**What is being asked**
Output the data below in full, character for character.

## start Information provided

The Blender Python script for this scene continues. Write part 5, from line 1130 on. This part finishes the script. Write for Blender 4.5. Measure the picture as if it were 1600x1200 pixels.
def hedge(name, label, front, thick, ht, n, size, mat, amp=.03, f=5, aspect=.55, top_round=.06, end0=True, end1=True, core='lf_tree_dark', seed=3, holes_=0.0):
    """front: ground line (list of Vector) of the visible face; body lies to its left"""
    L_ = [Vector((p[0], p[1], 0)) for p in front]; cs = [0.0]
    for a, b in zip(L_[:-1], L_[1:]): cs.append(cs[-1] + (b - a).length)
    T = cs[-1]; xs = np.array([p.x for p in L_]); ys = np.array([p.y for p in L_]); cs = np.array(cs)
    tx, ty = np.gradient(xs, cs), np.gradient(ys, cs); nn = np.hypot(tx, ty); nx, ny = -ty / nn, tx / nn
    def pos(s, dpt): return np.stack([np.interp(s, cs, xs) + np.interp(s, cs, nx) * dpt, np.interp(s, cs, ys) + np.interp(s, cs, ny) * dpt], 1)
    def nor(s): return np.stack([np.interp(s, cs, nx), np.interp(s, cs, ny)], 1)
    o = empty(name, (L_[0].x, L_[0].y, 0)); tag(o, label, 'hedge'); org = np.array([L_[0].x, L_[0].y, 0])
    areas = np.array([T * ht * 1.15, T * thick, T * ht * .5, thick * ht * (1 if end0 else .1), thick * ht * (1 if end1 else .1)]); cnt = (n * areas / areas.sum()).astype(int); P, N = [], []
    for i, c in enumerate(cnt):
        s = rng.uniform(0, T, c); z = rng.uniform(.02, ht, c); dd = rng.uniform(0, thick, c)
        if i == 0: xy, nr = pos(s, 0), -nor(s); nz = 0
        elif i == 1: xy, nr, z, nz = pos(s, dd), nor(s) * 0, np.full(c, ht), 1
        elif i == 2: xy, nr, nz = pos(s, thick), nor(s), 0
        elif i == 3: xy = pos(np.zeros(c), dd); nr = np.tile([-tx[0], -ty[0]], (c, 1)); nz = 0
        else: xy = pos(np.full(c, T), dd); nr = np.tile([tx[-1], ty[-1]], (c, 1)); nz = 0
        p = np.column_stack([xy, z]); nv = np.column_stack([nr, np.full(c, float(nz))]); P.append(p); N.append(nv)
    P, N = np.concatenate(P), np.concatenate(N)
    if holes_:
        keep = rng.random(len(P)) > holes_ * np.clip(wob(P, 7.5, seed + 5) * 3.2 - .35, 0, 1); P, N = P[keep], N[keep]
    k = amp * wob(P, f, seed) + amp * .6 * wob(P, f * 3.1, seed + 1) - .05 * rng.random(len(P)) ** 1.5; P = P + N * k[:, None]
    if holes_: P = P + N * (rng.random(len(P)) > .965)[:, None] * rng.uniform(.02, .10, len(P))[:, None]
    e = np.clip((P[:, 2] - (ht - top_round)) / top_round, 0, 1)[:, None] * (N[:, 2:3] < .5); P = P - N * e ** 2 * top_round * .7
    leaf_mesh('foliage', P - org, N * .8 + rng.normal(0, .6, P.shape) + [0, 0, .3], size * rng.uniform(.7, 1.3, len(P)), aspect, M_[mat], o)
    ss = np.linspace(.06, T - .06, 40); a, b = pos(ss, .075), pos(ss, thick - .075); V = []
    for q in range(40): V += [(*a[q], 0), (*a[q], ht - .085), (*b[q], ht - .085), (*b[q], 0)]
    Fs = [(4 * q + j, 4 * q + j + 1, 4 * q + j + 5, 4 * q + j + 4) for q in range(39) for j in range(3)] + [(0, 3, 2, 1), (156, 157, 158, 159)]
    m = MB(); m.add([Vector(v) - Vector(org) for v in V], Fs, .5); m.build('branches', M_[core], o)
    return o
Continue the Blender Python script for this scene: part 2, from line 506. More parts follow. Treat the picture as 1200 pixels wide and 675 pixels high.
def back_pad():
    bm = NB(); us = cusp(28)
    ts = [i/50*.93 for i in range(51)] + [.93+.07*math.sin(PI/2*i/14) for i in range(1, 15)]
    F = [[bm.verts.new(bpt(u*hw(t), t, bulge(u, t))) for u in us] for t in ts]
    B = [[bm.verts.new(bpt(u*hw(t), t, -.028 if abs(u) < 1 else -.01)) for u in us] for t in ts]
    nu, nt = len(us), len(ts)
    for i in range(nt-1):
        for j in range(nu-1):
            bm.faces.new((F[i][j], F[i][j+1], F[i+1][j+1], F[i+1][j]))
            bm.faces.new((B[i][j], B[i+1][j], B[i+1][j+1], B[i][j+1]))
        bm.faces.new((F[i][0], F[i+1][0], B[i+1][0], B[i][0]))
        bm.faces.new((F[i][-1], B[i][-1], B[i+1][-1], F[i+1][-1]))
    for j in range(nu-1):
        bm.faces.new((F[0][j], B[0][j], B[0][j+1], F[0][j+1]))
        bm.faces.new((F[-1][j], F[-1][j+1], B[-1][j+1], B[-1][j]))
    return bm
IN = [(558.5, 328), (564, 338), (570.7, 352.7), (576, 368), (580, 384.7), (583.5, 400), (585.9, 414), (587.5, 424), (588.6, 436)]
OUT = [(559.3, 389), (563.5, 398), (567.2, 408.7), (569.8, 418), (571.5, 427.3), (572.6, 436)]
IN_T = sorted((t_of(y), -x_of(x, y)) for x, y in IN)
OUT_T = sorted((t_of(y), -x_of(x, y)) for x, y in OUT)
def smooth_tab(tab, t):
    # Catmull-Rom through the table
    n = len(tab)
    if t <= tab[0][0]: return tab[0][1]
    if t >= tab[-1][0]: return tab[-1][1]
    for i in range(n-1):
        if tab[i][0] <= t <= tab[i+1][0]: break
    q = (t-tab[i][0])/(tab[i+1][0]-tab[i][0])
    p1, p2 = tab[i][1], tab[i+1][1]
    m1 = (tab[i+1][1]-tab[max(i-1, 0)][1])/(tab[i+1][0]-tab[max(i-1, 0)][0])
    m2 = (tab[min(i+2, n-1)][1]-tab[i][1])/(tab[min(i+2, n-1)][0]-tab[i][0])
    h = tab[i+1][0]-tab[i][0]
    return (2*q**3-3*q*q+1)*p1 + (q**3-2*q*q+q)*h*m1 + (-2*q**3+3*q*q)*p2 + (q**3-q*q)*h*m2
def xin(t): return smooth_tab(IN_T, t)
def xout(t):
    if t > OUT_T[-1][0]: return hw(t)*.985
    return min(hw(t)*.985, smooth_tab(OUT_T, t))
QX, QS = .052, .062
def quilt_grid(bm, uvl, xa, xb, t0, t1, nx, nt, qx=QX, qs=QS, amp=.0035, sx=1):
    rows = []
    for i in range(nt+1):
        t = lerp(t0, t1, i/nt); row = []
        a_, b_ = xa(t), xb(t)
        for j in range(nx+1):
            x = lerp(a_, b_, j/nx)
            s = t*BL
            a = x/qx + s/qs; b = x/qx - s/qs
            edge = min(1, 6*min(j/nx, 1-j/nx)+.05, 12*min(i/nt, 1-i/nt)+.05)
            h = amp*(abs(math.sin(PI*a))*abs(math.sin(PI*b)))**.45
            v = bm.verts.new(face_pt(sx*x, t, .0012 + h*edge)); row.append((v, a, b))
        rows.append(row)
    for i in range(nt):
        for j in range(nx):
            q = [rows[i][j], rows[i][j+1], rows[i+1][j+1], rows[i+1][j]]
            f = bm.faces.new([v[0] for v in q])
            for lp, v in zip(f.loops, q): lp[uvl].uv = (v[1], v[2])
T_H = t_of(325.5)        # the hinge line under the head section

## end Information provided

**Finished exercise**
The Blender Python script for this scene continues. Write part 5, from line 1130 on. This part finishes the script. Write for Blender 4.5. Measure the picture as if it were 1600x1200 pixels.
def hedge(name, label, front, thick, ht, n, size, mat, amp=.03, f=5, aspect=.55, top_round=.06, end0=True, end1=True, core='lf_tree_dark', seed=3, holes_=0.0):
    """front: ground line (list of Vector) of the visible face; body lies to its left"""
    L_ = [Vector((p[0], p[1], 0)) for p in front]; cs = [0.0]
    for a, b in zip(L_[:-1], L_[1:]): cs.append(cs[-1] + (b - a).length)
    T = cs[-1]; xs = np.array([p.x for p in L_]); ys = np.array([p.y for p in L_]); cs = np.array(cs)
    tx, ty = np.gradient(xs, cs), np.gradient(ys, cs); nn = np.hypot(tx, ty); nx, ny = -ty / nn, tx / nn
    def pos(s, dpt): return np.stack([np.interp(s, cs, xs) + np.interp(s, cs, nx) * dpt, np.interp(s, cs, ys) + np.interp(s, cs, ny) * dpt], 1)
    def nor(s): return np.stack([np.interp(s, cs, nx), np.interp(s, cs, ny)], 1)
    o = empty(name, (L_[0].x, L_[0].y, 0)); tag(o, label, 'hedge'); org = np.array([L_[0].x, L_[0].y, 0])
    areas = np.array([T * ht * 1.15, T * thick, T * ht * .5, thick * ht * (1 if end0 else .1), thick * ht * (1 if end1 else .1)]); cnt = (n * areas / areas.sum()).astype(int); P, N = [], []
    for i, c in enumerate(cnt):
        s = rng.uniform(0, T, c); z = rng.uniform(.02, ht, c); dd = rng.uniform(0, thick, c)
        if i == 0: xy, nr = pos(s, 0), -nor(s); nz = 0
        elif i == 1: xy, nr, z, nz = pos(s, dd), nor(s) * 0, np.full(c, ht), 1
        elif i == 2: xy, nr, nz = pos(s, thick), nor(s), 0
        elif i == 3: xy = pos(np.zeros(c), dd); nr = np.tile([-tx[0], -ty[0]], (c, 1)); nz = 0
        else: xy = pos(np.full(c, T), dd); nr = np.tile([tx[-1], ty[-1]], (c, 1)); nz = 0
        p = np.column_stack([xy, z]); nv = np.column_stack([nr, np.full(c, float(nz))]); P.append(p); N.append(nv)
    P, N = np.concatenate(P), np.concatenate(N)
    if holes_:
        keep = rng.random(len(P)) > holes_ * np.clip(wob(P, 7.5, seed + 5) * 3.2 - .35, 0, 1); P, N = P[keep], N[keep]
    k = amp * wob(P, f, seed) + amp * .6 * wob(P, f * 3.1, seed + 1) - .05 * rng.random(len(P)) ** 1.5; P = P + N * k[:, None]
    if holes_: P = P + N * (rng.random(len(P)) > .965)[:, None] * rng.uniform(.02, .10, len(P))[:, None]
    e = np.clip((P[:, 2] - (ht - top_round)) / top_round, 0, 1)[:, None] * (N[:, 2:3] < .5); P = P - N * e ** 2 * top_round * .7
    leaf_mesh('foliage', P - org, N * .8 + rng.normal(0, .6, P.shape) + [0, 0, .3], size * rng.uniform(.7, 1.3, len(P)), aspect, M_[mat], o)
    ss = np.linspace(.06, T - .06, 40); a, b = pos(ss, .075), pos(ss, thick - .075); V = []
    for q in range(40): V += [(*a[q], 0), (*a[q], ht - .085), (*b[q], ht - .085), (*b[q], 0)]
    Fs = [(4 * q + j, 4 * q + j + 1, 4 * q + j + 5, 4 * q + j + 4) for q in range(39) for j in range(3)] + [(0, 3, 2, 1), (156, 157, 158, 159)]
    m = MB(); m.add([Vector(v) - Vector(org) for v in V], Fs, .5); m.build('branches', M_[core], o)
    return o
Continue the Blender Python script for this scene: part 2, from line 506. More parts follow. Treat the picture as 1200 pixels wide and 675 pixels high.
def back_pad():
    bm = NB(); us = cusp(28)
    ts = [i/50*.93 for i in range(51)] + [.93+.07*math.sin(PI/2*i/14) for i in range(1, 15)]
    F = [[bm.verts.new(bpt(u*hw(t), t, bulge(u, t))) for u in us] for t in ts]
    B = [[bm.verts.new(bpt(u*hw(t), t, -.028 if abs(u) < 1 else -.01)) for u in us] for t in ts]
    nu, nt = len(us), len(ts)
    for i in range(nt-1):
        for j in range(nu-1):
            bm.faces.new((F[i][j], F[i][j+1], F[i+1][j+1], F[i+1][j]))
            bm.faces.new((B[i][j], B[i+1][j], B[i+1][j+1], B[i][j+1]))
        bm.faces.new((F[i][0], F[i+1][0], B[i+1][0], B[i][0]))
        bm.faces.new((F[i][-1], B[i][-1], B[i+1][-1], F[i+1][-1]))
    for j in range(nu-1):
        bm.faces.new((F[0][j], B[0][j], B[0][j+1], F[0][j+1]))
        bm.faces.new((F[-1][j], F[-1][j+1], B[-1][j+1], B[-1][j]))
    return bm
IN = [(558.5, 328), (564, 338), (570.7, 352.7), (576, 368), (580, 384.7), (583.5, 400), (585.9, 414), (587.5, 424), (588.6, 436)]
OUT = [(559.3, 389), (563.5, 398), (567.2, 408.7), (569.8, 418), (571.5, 427.3), (572.6, 436)]
IN_T = sorted((t_of(y), -x_of(x, y)) for x, y in IN)
OUT_T = sorted((t_of(y), -x_of(x, y)) for x, y in OUT)
def smooth_tab(tab, t):
    # Catmull-Rom through the table
    n = len(tab)
    if t <= tab[0][0]: return tab[0][1]
    if t >= tab[-1][0]: return tab[-1][1]
    for i in range(n-1):
        if tab[i][0] <= t <= tab[i+1][0]: break
    q = (t-tab[i][0])/(tab[i+1][0]-tab[i][0])
    p1, p2 = tab[i][1], tab[i+1][1]
    m1 = (tab[i+1][1]-tab[max(i-1, 0)][1])/(tab[i+1][0]-tab[max(i-1, 0)][0])
    m2 = (tab[min(i+2, n-1)][1]-tab[i][1])/(tab[min(i+2, n-1)][0]-tab[i][0])
    h = tab[i+1][0]-tab[i][0]
    return (2*q**3-3*q*q+1)*p1 + (q**3-2*q*q+q)*h*m1 + (-2*q**3+3*q*q)*p2 + (q**3-q*q)*h*m2
def xin(t): return smooth_tab(IN_T, t)
def xout(t):
    if t > OUT_T[-1][0]: return hw(t)*.985
    return min(hw(t)*.985, smooth_tab(OUT_T, t))
QX, QS = .052, .062
def quilt_grid(bm, uvl, xa, xb, t0, t1, nx, nt, qx=QX, qs=QS, amp=.0035, sx=1):
    rows = []
    for i in range(nt+1):
        t = lerp(t0, t1, i/nt); row = []
        a_, b_ = xa(t), xb(t)
        for j in range(nx+1):
            x = lerp(a_, b_, j/nx)
            s = t*BL
            a = x/qx + s/qs; b = x/qx - s/qs
            edge = min(1, 6*min(j/nx, 1-j/nx)+.05, 12*min(i/nt, 1-i/nt)+.05)
            h = amp*(abs(math.sin(PI*a))*abs(math.sin(PI*b)))**.45
            v = bm.verts.new(face_pt(sx*x, t, .0012 + h*edge)); row.append((v, a, b))
        rows.append(row)
    for i in range(nt):
        for j in range(nx):
            q = [rows[i][j], rows[i][j+1], rows[i+1][j+1], rows[i+1][j]]
            f = bm.faces.new([v[0] for v in q])
            for lp, v in zip(f.loops, q): lp[uvl].uv = (v[1], v[2])
T_H = t_of(325.5)        # the hinge line under the head section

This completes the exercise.